Buffett v. Soros

From Taleb:

Asked…if returns such as those posted by Berkshire Hathaway Inc. Chief Executive Officer Warren Buffett — who amassed the world’s third-biggest personal fortune through decades of stock picks and takeovers — are the product of luck or talent, Taleb said both played a part. If given a choice between investing with Buffett and billionaire investor George Soros, Taleb also said he would probably pick the latter. “I am not saying Buffett isn’t as good as Soros,” he said. “I am saying that the probability Soros’s returns come from randomness is much smaller because he did almost everything: he bought currencies, he sold currencies, he did arbitrages. He made a lot more decisions. Buffett followed a strategy to buy companies that had a certain earnings profile, and it worked for him. There is a lot more luck involved in this strategy.”

Much wisdom there.

6 thoughts on “Buffett v. Soros

  1. Taleb deserves much respect, for his own body of work, teaching/writing as well as trading, I’d say.
    Today, do not both Buffett and Soros have both clout and motive to make certain moves, perhaps politically as well as with their large positions, to set up markets favorably for themselves?
    Even if such influences are only short-term, does this say anything about their current, as opposed to past, skills?

  2. Several established trend following veterans have made the same point to me over the years. There are far less data points for Buffett compared to a trend following 20 year track record.

  3. Imagine Buffet had not been born in the US but in Japan. Where would “Buffetoki” be today? He would have been buying all those amazing value companies in the 90s and he’d still be down 65%.

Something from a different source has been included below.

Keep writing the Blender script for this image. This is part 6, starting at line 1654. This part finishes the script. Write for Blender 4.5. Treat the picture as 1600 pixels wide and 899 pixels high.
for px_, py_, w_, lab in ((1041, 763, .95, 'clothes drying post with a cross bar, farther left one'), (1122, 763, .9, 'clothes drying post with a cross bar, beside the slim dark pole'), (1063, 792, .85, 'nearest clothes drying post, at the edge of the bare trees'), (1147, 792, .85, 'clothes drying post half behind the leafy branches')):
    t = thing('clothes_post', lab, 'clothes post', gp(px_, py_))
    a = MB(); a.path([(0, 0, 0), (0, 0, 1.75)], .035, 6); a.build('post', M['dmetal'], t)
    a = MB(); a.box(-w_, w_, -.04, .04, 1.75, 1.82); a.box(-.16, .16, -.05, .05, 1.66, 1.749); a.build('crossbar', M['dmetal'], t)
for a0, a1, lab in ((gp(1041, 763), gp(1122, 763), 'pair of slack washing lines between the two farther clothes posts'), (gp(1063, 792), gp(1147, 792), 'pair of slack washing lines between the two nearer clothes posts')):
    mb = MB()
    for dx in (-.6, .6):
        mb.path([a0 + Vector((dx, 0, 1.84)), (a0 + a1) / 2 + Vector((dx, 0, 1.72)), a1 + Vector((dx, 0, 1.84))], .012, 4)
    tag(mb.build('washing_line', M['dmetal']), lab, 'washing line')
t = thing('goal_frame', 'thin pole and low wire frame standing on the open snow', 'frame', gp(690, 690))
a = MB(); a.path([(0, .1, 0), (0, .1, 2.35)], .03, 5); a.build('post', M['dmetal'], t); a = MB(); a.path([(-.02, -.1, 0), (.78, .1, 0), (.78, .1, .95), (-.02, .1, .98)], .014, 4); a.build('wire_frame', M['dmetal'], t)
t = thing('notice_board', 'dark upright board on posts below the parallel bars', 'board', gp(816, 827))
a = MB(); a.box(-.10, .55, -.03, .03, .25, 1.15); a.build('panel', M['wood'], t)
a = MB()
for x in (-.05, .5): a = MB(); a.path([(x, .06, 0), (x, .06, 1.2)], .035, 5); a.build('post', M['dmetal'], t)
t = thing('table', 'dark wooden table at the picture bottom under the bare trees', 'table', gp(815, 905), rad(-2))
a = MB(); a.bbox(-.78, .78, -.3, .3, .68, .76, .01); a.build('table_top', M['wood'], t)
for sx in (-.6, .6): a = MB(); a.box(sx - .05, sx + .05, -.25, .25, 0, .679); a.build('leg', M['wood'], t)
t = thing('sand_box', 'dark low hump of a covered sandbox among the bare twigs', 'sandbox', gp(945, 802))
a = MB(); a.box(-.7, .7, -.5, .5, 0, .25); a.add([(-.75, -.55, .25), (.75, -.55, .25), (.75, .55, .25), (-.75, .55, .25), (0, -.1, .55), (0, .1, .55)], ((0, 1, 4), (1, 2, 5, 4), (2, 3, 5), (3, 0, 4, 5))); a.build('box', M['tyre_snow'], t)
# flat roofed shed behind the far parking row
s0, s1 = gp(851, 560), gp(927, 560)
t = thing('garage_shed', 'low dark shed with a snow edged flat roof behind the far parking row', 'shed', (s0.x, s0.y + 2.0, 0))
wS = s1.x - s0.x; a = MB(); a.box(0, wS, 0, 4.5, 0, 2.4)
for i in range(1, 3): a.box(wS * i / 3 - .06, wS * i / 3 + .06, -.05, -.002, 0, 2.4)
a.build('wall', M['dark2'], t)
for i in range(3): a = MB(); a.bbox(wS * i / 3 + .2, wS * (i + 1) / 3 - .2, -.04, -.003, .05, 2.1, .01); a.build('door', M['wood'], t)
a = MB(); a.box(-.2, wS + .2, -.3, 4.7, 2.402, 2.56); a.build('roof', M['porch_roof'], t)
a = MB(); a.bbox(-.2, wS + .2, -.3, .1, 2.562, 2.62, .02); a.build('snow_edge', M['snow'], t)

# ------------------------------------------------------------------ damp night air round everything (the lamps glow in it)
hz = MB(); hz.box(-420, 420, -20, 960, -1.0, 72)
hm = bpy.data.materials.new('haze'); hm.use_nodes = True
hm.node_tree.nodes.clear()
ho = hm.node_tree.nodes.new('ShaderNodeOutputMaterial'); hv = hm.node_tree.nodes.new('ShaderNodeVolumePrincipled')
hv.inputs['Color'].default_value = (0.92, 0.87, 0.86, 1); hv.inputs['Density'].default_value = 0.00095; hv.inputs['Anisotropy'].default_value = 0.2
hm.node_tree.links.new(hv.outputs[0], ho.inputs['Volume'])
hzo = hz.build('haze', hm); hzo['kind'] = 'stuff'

  4. Yes, Buffet even admits that he lucked out being born in the United States. He makes the joke that imagine if he was born in some third world country at the time. The only thing he’d been able to allocate would have been bananas at best.

    I still like the idea of fundamentals first to start then laying over the technicals ( ie: IBD/William Oneil)

  5. They both are good at what they do. Buffet can generate alpha because of the amount of cash he brings to the table, a la the Goldman Sachs deal. Not really random, he took advantage of the crisis in the investment banking sector. Soros, having political connections, and ability to see the big picture led to his huge macro gains. At the end of the day, trend following in the equity markets makes its money off the overriding “P/E – earnings growth” meme. If a stock’s earnings don’t grow at a rate acceptable to most analysts, they won’t assign a higher valuation to the company, which leads to the stock appreciating. Trend Following is great because it filters out noise, and saves time, but the underlying fundamentals, or “noise” create the opportunity to follow a trend. You can skin a cat many ways.

  6. @Derrick,

    Trend following in the equity markets also makes its money off the overriding P/E Earnings “deflation” meme. E’s, P’s, and P/E’s do not always grow. The basic idea is to buy equities at low P/E’s and sell at high P/E’s, especially when conditions for increased earnings are also growing. The corrolary is to do the inverse; i.e., short equities at high P/E’s. The problem for both approaches is that low P/E’s can go lower and high P/E’s can go higher.

    Buffett has an advantage that nobody else discovered until years after he had perfected it: Owning the cash flow stream of insurance premiums that he can reinvest.